'''

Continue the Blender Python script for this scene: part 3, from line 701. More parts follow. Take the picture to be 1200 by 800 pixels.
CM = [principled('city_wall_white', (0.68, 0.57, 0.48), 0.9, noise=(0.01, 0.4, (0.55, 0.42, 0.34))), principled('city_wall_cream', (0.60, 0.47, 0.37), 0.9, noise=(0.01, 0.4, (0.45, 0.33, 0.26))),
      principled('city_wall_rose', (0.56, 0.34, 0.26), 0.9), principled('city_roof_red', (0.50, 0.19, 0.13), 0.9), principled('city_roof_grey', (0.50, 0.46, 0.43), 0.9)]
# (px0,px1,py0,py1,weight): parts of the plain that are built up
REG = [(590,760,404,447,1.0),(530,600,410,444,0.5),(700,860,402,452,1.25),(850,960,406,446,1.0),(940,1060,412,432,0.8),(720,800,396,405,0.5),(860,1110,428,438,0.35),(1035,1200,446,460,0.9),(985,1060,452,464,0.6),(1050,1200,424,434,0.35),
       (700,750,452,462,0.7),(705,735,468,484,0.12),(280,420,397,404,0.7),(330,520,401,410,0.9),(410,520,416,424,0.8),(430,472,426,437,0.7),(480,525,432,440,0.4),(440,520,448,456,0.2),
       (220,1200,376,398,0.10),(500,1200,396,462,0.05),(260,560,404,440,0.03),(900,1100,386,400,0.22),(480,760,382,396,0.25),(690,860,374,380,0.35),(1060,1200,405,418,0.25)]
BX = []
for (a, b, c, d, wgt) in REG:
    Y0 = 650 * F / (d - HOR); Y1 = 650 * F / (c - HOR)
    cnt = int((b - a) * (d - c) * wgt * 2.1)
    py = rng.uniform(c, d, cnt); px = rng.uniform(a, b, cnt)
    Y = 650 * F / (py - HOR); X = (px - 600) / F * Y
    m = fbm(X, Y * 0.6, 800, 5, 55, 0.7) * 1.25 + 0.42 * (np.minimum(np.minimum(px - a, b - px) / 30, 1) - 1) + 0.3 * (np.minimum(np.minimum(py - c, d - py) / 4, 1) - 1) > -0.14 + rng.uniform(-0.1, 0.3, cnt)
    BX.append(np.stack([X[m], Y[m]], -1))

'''

What is needed:
Wherever the word "parts" occurs in a line of the listing, copy that line.

Finished task:
Continue the Blender Python script for this scene: part 3, from line 701. More parts follow. Take the picture to be 1200 by 800 pixels.
# (px0,px1,py0,py1,weight): parts of the plain that are built up